I went to Spar (admittedly not known for its economy) to buy these. And a small tin of beans was 43p and the smallest loaf of bread on sale there was 70p.
A game of pool cost exactly what they said: 50p. Perhaps things were going better.
Perhaps not. Entrance to a club cost a fiver, the railcard people said. Average, remember.
Were all their researchers students and did they go out on a Tuesday night in February?
A bus journey cost £1, they said. Well, I know that a bus journey the 3.5 miles from my house to the city centre costs £2. So I guess that’s a pretty short bus trip.
A kebab (even if I’m drunk enough to think a kebab is a good idea, I’m always sober enough to rationalise it – it’s more of a lamb salad) costs £3 they said. I found one for £2.50! Huzzah! And a bag of chips was the same price as they said. A quid.
For some reason, a cup of tea is on their good-night-out shopping list. I have never craved a cuppa on such an occasion. But they reckoned the average price for such a necessity was 30p.
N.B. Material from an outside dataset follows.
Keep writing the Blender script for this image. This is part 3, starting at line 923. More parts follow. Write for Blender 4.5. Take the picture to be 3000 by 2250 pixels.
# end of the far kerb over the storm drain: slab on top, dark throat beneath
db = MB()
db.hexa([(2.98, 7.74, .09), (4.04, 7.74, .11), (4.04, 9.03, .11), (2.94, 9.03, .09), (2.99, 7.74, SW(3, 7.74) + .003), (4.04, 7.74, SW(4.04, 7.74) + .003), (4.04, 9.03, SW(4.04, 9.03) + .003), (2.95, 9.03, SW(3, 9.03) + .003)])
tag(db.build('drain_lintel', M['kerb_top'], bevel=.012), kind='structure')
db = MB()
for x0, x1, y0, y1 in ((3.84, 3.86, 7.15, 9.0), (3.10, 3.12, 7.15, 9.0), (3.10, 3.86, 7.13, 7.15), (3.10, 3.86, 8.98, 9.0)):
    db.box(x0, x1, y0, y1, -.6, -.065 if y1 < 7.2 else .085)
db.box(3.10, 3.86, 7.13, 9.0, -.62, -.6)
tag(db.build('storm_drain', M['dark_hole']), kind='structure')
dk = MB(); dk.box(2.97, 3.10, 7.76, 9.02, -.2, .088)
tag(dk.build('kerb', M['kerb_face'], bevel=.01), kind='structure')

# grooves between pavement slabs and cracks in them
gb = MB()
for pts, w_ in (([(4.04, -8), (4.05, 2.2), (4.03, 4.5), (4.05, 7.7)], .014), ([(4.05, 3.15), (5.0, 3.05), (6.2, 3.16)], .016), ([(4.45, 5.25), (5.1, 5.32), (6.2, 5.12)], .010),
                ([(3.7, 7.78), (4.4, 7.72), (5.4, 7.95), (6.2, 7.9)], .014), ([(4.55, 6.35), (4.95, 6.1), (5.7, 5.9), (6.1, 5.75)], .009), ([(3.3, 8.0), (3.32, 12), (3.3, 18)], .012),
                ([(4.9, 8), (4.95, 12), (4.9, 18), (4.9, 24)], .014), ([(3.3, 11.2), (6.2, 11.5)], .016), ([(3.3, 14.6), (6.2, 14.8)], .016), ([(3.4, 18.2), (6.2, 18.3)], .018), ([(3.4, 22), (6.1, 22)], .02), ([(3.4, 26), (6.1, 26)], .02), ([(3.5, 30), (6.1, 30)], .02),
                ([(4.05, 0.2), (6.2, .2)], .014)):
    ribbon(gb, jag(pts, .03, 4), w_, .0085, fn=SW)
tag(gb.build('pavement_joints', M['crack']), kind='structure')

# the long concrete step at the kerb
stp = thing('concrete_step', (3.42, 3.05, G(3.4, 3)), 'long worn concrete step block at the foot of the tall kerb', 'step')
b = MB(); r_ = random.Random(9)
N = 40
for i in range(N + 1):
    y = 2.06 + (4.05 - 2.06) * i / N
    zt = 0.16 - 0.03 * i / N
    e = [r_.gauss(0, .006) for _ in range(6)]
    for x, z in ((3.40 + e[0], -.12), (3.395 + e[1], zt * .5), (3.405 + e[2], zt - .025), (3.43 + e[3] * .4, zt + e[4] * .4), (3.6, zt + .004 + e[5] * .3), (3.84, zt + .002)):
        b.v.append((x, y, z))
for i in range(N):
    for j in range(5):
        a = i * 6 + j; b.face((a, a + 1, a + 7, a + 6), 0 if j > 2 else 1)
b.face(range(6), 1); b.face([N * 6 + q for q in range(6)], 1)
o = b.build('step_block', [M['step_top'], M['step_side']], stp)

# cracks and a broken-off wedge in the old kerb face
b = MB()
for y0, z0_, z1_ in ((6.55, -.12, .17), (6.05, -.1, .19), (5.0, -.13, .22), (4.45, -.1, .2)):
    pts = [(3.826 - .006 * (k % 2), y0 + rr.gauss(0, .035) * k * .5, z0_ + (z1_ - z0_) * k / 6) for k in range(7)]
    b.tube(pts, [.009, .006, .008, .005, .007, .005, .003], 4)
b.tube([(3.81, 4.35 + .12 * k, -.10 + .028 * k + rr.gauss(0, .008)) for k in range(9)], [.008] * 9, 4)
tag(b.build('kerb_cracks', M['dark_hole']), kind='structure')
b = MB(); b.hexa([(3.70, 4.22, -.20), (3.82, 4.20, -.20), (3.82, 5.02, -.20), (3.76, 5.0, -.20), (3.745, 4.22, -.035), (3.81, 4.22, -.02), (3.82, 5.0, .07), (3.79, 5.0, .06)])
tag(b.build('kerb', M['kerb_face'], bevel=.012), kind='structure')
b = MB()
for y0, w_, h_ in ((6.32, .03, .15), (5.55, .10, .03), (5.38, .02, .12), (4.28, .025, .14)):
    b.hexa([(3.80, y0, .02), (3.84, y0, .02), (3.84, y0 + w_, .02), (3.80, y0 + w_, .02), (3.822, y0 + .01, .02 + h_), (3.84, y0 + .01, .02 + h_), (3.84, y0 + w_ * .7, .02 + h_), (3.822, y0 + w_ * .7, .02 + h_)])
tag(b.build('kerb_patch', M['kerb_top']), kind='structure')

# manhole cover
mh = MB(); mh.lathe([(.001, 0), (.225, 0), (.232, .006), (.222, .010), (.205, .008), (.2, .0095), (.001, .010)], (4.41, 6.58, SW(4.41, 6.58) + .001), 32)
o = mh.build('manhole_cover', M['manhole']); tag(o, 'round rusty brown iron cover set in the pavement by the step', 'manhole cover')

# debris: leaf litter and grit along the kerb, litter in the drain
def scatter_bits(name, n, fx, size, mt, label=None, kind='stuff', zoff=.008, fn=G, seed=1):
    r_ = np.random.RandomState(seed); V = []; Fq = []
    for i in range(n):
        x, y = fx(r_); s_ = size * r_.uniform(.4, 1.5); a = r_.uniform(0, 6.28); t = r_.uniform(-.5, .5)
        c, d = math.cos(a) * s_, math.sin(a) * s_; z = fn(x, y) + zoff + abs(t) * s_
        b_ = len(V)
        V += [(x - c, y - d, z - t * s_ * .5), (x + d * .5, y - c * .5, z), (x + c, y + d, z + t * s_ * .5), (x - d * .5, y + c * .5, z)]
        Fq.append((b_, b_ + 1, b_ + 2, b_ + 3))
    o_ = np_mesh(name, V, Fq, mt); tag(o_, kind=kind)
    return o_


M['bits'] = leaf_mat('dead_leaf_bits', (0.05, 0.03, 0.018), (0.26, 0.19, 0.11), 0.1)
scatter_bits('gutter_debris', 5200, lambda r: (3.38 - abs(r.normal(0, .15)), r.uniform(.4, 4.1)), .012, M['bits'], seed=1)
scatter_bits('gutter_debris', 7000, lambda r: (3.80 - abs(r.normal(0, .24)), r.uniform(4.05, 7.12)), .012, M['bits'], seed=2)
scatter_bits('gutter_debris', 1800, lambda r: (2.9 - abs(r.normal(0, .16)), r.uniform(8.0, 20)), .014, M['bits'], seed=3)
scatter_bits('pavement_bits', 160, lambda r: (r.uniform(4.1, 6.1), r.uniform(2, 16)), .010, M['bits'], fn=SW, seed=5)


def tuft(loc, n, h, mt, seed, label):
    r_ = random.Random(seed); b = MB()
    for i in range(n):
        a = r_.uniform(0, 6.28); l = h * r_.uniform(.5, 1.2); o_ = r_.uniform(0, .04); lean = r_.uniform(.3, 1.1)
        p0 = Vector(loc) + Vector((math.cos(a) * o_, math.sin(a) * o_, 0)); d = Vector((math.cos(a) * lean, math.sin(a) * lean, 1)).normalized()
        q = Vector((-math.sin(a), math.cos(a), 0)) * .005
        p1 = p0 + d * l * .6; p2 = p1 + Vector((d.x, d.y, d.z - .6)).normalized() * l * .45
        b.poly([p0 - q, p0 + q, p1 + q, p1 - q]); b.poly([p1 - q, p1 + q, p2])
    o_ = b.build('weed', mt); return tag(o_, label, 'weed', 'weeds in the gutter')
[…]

I asked for one in a bar. It cost me £1.90.
Last of all, there’s the taxi ride home. They said a short taxi ride in Manchester costs £3. They just didn’t say how short, so I suppose I cannot criticise. After all, someone might leave the Printworks after a night out and flag a cab to Victoria Station. I suspect that’s what the railcard people did.
Intrigued, I wanted to find out where they bought those cups of tea to find an average, where those journeys were and where Manchester’s cheapest beer is quaffed.
But that information wasn’t public, their public relations people told me.
We just had to take their word for it. It just showed Manchester prices in comparison with other cities’.
And the cheapest city in Britain was Bristol, where the average admission price for a club is, apparently, free. For it really to be average, even if just one club charges £1, somewhere else must have to pay you to go in.
And that would be too good to be true – just like the rest of the survey.